DESCRIPTION OF THE TASK — Nothing but the lines from the line with "Model this scene" to the line with "random.seed(7)", both included, is to be repeated, and those exactly. Leave out the pictures.

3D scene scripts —
--
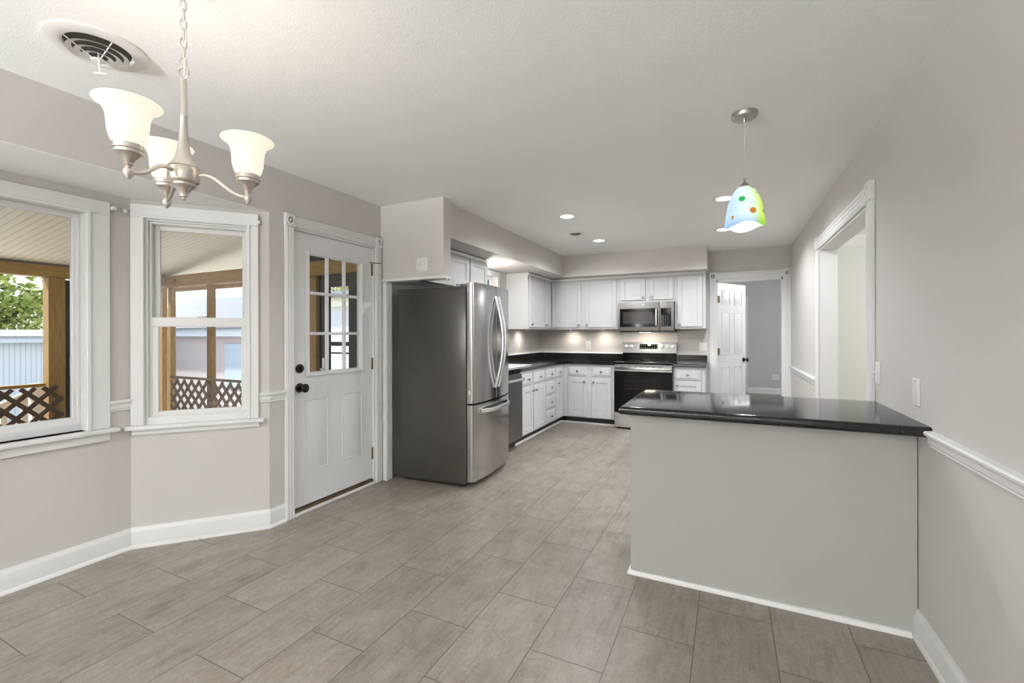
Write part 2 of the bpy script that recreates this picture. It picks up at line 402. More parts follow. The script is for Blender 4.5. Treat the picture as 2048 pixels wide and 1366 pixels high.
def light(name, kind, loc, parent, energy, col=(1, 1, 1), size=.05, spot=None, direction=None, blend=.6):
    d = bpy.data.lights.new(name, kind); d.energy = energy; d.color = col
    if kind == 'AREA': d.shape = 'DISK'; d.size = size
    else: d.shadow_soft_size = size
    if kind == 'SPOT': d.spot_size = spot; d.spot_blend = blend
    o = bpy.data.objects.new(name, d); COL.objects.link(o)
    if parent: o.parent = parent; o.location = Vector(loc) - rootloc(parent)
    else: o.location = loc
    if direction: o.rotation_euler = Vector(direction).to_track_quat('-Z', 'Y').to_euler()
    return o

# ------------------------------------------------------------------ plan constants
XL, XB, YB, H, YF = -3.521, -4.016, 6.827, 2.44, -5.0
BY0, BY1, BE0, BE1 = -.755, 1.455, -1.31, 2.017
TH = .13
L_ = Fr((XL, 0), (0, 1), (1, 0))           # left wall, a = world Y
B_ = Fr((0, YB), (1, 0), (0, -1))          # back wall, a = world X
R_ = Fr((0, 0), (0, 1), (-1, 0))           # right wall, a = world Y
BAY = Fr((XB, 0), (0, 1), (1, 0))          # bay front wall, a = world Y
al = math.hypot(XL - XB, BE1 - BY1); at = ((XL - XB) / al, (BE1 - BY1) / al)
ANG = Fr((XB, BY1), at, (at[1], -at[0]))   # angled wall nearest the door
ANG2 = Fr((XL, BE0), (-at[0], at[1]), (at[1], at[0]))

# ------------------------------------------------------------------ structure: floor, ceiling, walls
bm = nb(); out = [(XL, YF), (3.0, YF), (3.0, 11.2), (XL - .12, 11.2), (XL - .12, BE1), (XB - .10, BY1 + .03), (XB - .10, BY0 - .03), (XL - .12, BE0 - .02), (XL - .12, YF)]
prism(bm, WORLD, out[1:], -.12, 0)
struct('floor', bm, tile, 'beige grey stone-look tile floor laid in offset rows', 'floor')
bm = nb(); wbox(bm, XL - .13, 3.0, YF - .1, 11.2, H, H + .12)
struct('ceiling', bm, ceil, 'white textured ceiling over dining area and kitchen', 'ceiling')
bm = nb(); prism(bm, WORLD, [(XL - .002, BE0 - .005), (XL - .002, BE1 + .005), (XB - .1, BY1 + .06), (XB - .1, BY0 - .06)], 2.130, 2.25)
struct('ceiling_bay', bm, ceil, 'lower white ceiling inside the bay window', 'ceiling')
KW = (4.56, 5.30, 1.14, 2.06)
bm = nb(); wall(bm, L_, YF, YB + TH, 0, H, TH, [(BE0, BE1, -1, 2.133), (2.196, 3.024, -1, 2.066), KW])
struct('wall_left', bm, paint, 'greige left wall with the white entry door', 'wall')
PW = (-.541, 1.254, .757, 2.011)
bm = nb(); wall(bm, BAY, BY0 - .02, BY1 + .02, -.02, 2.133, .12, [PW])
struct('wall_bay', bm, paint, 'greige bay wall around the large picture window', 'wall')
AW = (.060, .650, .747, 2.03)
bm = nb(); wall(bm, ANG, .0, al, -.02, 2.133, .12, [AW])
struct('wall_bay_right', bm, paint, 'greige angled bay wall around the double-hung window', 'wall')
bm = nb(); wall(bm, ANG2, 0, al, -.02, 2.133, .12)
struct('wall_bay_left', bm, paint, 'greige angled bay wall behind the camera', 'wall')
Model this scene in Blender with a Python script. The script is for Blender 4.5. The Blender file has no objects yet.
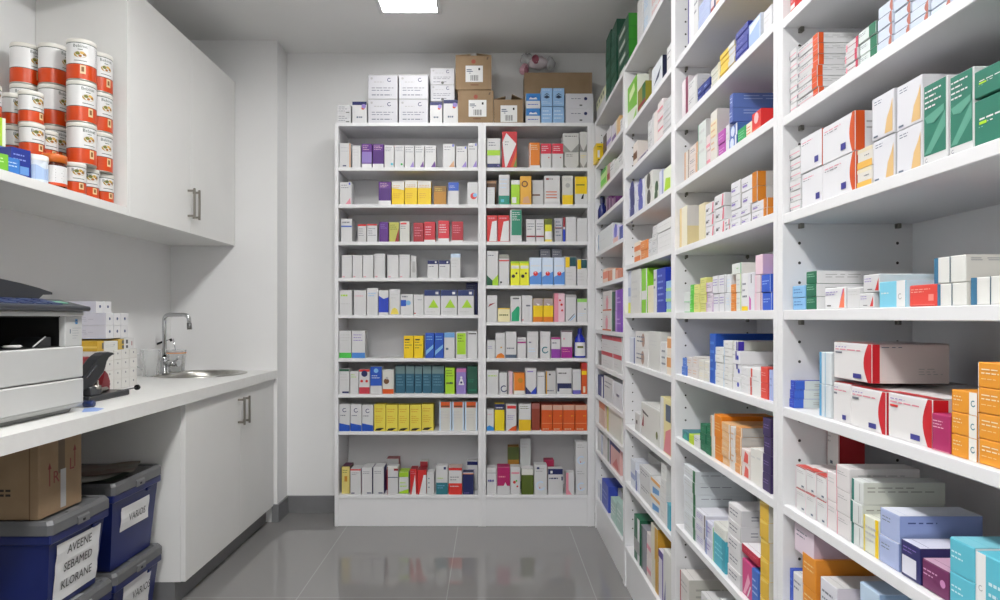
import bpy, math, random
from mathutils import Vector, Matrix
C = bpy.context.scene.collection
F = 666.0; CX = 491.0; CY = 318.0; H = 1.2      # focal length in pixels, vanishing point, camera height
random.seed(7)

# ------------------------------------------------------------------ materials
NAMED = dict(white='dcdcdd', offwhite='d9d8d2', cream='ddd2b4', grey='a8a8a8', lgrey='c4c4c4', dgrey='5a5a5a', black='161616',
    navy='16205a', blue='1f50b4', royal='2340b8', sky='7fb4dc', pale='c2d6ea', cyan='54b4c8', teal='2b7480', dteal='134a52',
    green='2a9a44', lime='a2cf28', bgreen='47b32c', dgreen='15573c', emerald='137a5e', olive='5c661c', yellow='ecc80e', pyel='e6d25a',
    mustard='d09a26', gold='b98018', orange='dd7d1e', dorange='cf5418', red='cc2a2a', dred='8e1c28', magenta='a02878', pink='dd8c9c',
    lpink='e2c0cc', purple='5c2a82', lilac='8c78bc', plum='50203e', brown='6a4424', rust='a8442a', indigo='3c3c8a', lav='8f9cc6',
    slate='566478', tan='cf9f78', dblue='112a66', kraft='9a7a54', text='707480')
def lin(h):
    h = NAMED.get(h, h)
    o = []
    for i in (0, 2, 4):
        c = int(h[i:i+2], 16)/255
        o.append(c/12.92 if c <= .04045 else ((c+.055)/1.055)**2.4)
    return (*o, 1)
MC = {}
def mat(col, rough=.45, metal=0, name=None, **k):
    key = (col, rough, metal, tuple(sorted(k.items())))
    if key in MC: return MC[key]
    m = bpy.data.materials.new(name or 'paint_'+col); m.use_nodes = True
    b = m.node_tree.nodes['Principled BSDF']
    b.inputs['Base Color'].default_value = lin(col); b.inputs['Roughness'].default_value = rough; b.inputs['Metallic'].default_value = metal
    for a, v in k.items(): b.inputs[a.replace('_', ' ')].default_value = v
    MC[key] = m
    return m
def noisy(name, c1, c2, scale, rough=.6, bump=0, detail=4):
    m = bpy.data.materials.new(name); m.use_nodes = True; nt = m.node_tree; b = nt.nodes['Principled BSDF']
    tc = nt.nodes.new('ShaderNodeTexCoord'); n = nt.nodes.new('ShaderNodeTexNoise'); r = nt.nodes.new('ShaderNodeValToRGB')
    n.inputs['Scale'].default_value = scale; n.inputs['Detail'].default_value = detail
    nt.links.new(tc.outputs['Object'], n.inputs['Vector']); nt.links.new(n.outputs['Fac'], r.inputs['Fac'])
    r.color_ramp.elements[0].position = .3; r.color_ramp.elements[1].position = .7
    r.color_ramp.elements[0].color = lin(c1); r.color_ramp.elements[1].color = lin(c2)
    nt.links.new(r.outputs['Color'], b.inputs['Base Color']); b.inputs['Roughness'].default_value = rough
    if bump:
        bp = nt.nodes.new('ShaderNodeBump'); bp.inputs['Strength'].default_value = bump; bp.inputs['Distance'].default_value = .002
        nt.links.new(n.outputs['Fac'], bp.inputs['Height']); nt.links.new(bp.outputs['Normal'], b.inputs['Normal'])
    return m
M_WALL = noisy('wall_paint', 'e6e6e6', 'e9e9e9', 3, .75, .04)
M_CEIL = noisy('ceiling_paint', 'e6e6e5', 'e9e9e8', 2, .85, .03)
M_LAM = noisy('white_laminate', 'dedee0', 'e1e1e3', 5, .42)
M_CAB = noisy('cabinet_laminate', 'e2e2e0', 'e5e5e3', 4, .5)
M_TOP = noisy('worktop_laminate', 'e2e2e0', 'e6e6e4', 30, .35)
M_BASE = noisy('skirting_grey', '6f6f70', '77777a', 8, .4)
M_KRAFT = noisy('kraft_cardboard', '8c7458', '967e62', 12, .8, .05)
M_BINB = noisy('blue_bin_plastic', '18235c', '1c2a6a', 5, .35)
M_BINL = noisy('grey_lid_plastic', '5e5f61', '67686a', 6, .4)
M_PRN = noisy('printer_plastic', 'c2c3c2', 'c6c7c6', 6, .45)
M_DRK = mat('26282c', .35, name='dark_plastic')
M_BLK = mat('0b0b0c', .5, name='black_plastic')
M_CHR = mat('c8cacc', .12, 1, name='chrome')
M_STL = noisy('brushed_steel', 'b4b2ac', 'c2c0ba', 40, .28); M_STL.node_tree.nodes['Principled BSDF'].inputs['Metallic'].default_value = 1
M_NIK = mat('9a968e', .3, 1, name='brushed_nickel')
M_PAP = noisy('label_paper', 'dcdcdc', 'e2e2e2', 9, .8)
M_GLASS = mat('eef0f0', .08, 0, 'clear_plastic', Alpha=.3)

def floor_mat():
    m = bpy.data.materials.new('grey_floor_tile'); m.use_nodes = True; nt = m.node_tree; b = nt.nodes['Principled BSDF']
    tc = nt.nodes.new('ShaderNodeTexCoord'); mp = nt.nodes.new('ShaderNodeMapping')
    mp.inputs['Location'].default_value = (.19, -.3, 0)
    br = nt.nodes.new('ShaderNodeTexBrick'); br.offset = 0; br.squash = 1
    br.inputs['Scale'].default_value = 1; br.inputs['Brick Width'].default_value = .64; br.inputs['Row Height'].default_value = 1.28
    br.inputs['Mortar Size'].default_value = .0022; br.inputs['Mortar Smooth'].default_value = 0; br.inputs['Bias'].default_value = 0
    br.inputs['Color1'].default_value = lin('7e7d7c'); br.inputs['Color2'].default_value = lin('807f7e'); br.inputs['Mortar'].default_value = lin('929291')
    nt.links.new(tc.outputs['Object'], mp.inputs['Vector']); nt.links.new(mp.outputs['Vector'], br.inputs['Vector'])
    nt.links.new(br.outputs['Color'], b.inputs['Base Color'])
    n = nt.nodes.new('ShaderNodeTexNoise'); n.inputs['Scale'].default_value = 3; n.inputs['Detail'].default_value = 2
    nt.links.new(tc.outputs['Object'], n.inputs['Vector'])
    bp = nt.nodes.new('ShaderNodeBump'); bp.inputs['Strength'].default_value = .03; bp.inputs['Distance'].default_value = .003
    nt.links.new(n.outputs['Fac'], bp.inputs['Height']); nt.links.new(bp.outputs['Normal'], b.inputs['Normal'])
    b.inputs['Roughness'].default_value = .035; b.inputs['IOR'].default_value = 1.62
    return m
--
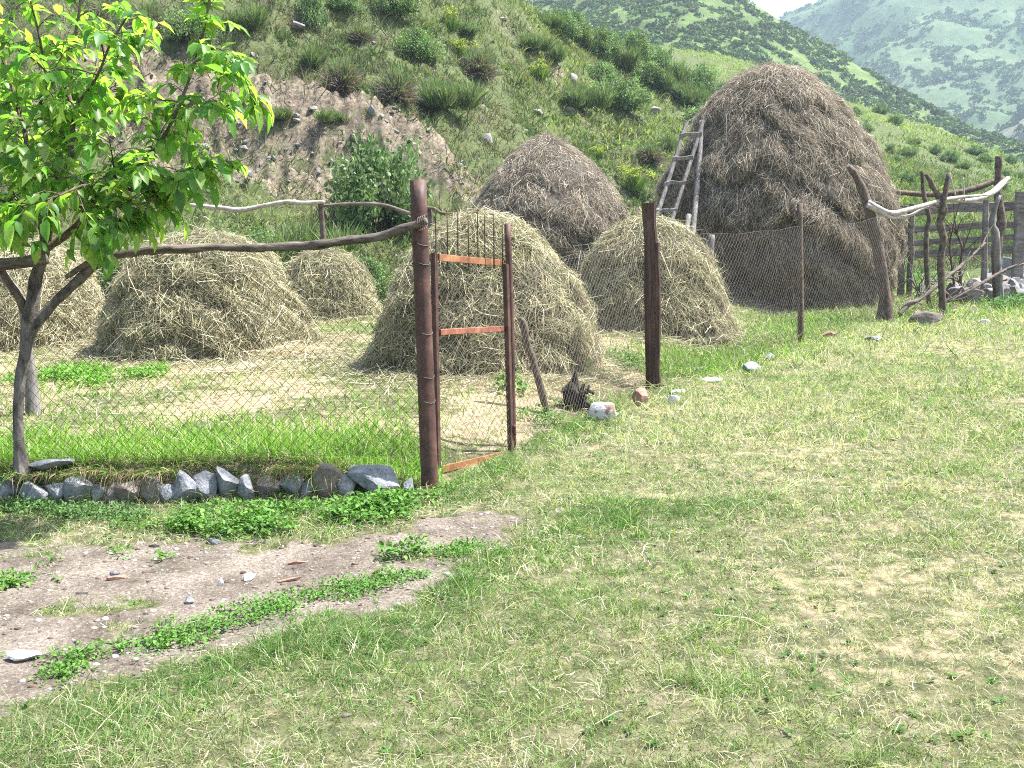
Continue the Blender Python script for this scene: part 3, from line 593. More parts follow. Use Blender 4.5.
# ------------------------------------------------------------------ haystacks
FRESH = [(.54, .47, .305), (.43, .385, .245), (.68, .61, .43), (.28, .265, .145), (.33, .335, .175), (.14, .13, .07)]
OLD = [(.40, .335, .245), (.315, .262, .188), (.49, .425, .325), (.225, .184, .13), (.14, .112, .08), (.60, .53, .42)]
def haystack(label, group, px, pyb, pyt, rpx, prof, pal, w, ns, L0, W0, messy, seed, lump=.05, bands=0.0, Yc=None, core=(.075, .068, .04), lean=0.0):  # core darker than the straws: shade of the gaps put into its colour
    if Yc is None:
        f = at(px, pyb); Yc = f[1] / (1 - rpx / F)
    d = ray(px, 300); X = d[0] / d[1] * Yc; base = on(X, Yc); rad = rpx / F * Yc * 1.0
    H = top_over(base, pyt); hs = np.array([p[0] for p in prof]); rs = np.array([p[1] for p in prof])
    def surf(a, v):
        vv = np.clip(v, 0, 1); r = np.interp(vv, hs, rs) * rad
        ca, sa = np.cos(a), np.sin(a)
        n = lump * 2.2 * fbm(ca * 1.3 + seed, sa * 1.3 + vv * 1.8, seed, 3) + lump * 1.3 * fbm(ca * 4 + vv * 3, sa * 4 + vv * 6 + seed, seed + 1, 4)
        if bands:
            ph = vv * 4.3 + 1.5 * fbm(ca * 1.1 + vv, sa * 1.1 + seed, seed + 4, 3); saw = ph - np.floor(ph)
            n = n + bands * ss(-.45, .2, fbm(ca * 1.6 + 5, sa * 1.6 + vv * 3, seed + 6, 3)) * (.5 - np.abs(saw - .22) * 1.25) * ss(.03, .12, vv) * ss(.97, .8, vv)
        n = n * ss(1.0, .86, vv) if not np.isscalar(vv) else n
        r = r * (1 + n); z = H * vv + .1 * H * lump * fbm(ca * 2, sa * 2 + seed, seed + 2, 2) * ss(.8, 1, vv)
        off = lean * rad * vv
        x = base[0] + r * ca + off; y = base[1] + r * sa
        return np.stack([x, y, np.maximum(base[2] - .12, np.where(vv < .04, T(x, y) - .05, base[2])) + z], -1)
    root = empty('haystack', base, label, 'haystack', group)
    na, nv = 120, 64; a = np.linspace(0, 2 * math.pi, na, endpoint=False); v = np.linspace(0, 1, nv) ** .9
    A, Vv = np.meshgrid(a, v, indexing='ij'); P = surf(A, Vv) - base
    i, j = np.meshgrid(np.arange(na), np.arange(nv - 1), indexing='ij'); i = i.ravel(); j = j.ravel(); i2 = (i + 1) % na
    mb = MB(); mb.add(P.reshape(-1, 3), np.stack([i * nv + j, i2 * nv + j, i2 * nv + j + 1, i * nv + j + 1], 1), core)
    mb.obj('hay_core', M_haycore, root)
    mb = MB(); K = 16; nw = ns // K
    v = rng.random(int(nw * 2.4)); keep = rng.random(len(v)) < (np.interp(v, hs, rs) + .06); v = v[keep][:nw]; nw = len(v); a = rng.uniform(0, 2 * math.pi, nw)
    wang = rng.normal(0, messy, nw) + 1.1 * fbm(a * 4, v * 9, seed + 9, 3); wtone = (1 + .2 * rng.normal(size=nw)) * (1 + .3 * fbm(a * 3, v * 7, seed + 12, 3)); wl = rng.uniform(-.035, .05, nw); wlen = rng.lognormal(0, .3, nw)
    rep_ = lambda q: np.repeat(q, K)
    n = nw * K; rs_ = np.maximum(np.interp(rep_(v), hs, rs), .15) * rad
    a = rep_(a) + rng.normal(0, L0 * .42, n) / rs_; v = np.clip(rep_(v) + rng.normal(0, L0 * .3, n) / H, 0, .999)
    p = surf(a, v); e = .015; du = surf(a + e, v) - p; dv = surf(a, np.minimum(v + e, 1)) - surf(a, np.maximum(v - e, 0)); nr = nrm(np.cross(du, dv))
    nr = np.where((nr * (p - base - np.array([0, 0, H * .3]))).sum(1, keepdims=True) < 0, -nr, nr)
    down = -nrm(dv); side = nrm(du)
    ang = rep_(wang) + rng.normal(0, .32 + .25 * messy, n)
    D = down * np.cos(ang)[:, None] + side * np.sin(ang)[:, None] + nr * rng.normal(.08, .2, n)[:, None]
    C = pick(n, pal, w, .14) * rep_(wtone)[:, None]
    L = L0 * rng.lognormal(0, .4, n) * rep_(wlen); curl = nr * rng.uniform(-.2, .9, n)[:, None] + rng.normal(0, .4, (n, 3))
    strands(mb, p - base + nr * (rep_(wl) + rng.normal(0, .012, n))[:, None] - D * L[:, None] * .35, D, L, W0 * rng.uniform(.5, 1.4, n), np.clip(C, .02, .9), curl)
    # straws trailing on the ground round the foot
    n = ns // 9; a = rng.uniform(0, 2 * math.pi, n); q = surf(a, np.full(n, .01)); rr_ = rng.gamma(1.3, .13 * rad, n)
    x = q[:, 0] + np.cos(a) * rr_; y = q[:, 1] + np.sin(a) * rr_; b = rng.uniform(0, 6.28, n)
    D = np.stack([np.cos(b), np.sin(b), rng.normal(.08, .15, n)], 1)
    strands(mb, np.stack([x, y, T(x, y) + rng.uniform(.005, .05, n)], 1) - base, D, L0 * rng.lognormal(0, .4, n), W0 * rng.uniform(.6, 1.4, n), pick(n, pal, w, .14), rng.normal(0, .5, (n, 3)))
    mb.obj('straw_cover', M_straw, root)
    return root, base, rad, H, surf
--
SOLUTION TO THE EXERCISE —
Model this scene in Blender with a Python script. The script is for Blender 4.5. The Blender file has no objects yet.
import bpy, math, random
from mathutils import Vector, Matrix
C = bpy.context.scene.collection
F = 666.0; CX = 491.0; CY = 318.0; H = 1.2      # focal length in pixels, vanishing point, camera height
random.seed(7)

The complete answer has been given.